It’s good to be an AT&T executive. The telco’s hometown basketball team the Dallas Mavericks are in the NBA Finals, starting tonight, against the Boston Celtics. More importantly, AT&T is not competing any more for NBA broadcast rights against the likes of Disney, Amazon and Comcast.
AT&T spun off Time Warner two years ago after an ill-fated $100bn acquisition of the media icon in 2018. Chief among Time Warner’s trophy assets was a long-standing contract to broadcast NBA games.
The company, which had also mistakenly bought satellite provider DirectTV years before for $49bn, has been narrowing its strategy towards wireless phone service and fibre internet. That remains capital intensive: AT&T painfully cut its dividend in 2022 in order to divert cash towards investment and debt reduction. But AT&T shares are up 17 per cent in the past year.
Discovery Networks, the merger partner of Time Warner in the spin-off, on the other hand has learned an expensive lesson. Shares in the combined Warner Bros Discovery are down nearly 70 per cent since the spin-merge transaction.

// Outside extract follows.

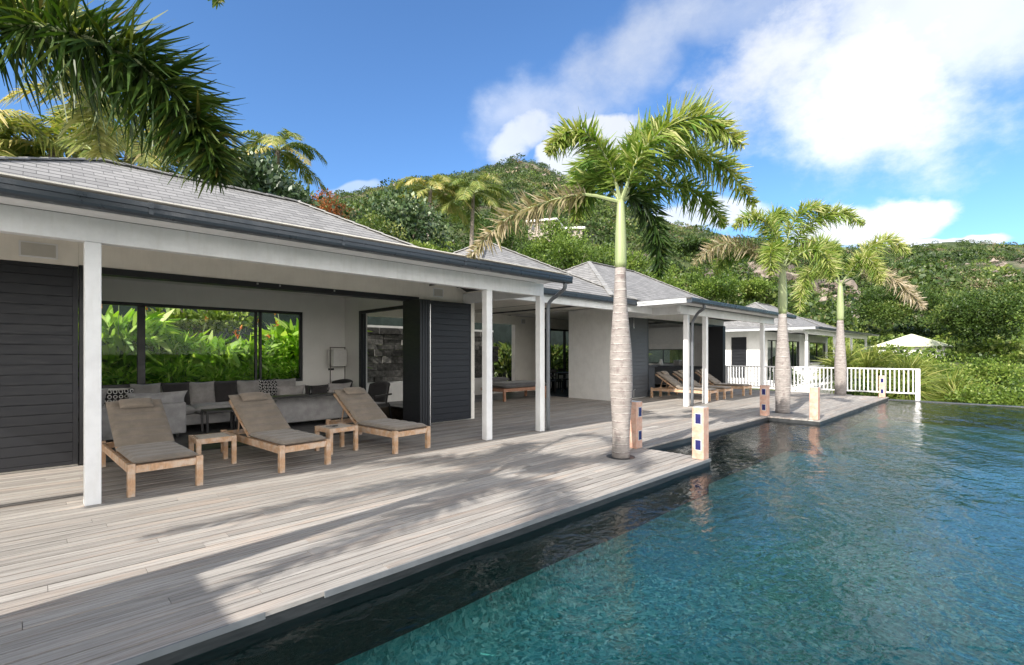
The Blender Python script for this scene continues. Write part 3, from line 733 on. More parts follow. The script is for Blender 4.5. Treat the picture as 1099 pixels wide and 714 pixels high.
# ---------------- living pavilion
H1 = empty('house', (1.8, 10.2, 0), 'low white pool house nearest the camera with charcoal shutters and an open living room', 'house')
H1.location = (0, 0, 0)
FY = 8.70
polys, rl = hip(-2.2, 6.75, 7.3, 12.6, .7, 3.83, 10.2, 3.0, 4.58)
sk = [[(-3.6, 5.72, 2.93), (7.02, 5.72, 2.93), (6.75, 7.3, 3.04), (-2.2, 7.3, 3.04)], [(7.02, 5.72, 2.93), (7.02, 8.9, 2.93), (6.75, 8.9, 3.04), (6.75, 7.3, 3.04)], [(-3.6, 8.9, 2.93), (-3.6, 5.72, 2.93), (-2.2, 7.3, 3.04), (-2.2, 8.9, 3.04)]]
r = roof_part('roof', polys + sk, H1)
caps(rl, r)
w = MB()
w.box(-3.6, .40, FY, FY + .2, 2.66, 3.0); w.box(.402, 5.74, FY + .002, FY + .2, 2.68, 2.999); w.box(5.742, 7.25, FY, FY + .2, 0, 2.999)
w.box(-3.6, .40, FY + .06, FY + .2, 0, 2.658)
w.build('front_wall', M_cream, H1)
w = MB()   # room shell
w.box(-3.6, -3.4, 8.9, 12.25, 0, 2.95)
w.box(5.8, 6.0, 8.903, 9.15, 0, 2.95); w.box(5.8, 6.0, 11.42, 12.25, 0, 2.95); w.box(5.8, 6.0, 9.152, 11.418, 2.56, 2.95)
w.box(4.72, 6.0, 12.253, 12.45, -.1, 2.95); w.box(-3.6, 4.718, 12.253, 12.45, 2.52, 2.95); w.box(-3.6, 4.718, 12.253, 12.45, -.1, .82)
w.box(-3.6, -1.35, 12.255, 12.45, .822, 2.518)
w.build('room_wall', M_inner, H1)
MB().box(-3.6, 6.0, 8.903, 12.45, 2.953, 2.99).build('ceiling', M_inner, H1)
MB().box(-3.6, 7.25, 5.9, 8.697, 3.0, 3.012).build('porch_ceiling', M_cream, H1)
MB().box(-3.395, 5.797, 8.80, 12.25, -.02, .002).build('room_floor', M_floor, H1)
s_ = MB(); s_.box(-3.6, 7.02, 5.86, 6.335, 2.845, 2.86); s_.box(-3.6, 7.02, 5.848, 5.868, 2.80, 2.915); s_.build('soffit', M_white, H1)
MB().box(-8.2, 7.02, 6.34, 6.46, 2.60, 2.843).build('beam', M_white, H1, bevel=.006)
MB().box(6.90, 7.02, 6.463, 8.697, 2.62, 2.842).build('beam', M_white, H1, bevel=.006)
gutter_x(-3.62, 7.10, 5.70, 2.795, H1)
for x in (.40, 5.62, 6.98, -5.2, -8.1): post(x, 6.40, 2.599, H1)
downpipe(H1, [(6.98, 5.78, 2.80), (6.98, 5.79, 2.70), (7.02, 5.95, 2.62), (7.09, 6.22, 2.52), (7.10, 6.30, 2.38), (7.10, 6.30, 2.0), (7.10, 6.30, 1.0), (7.10, 6.30, .02)], .036)
speaker_part(H1, -.16, FY, 2.72, .36, .20); speaker_part(H1, 6.10, FY, 2.72, .26, .19)
for i in range(3): shutter(H1, -3.55 + i * 1.32, -3.55 + i * 1.32 + 1.31, FY + .03, .03, 2.655, M_dark)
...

Among its problems this year is the strong possibility it will not renew its NBA package, losing to a combination of Amazon and Comcast’s NBCUniversal. (Disney’s ESPN will keep its existing rights). The overall package could reportedly yield the NBA $76bn over 10 years, 2.5 times annually greater than the expiring arrangement.
Media and telecoms companies are having a hard time generating returns that exceed their cost of capital, after years of debt-fuelled expansion. But content production is increasingly looking the worst segment of all.
WBD boss David Zaslav forecast at the deal’s announcement that ebitda would hit $14bn in 2023. Instead, thanks to huge streaming losses and the Hollywood writers’ strike, it reached just $10bn, leading to an ugly debt to ebitda ratio of 4.3 times.
The Time Warner cable networks remain highly profitable, generating $9bn in ebitda last year. Its station that has the NBA rights charges cable providers $3 a month, an affiliate fee that is only second to Disney’s ESPN. That levy is at risk if the NBA dumps Time Warner. Therein lies the catch-22: the NBA is game-changing programming but Zaslav is constrained by WBD’s messy balance sheet.
Zaslav — who has been attending New York Knick playoff games with his pal Lloyd Blankfein — once infamously stated that Warner did not need the NBA. The comment angered his broadcast talent and likely the NBA.
The prophecy may now be tested. AT&T decided that it did not need the NBA either but, unlike Zaslav, its plan B has a much better chance of success.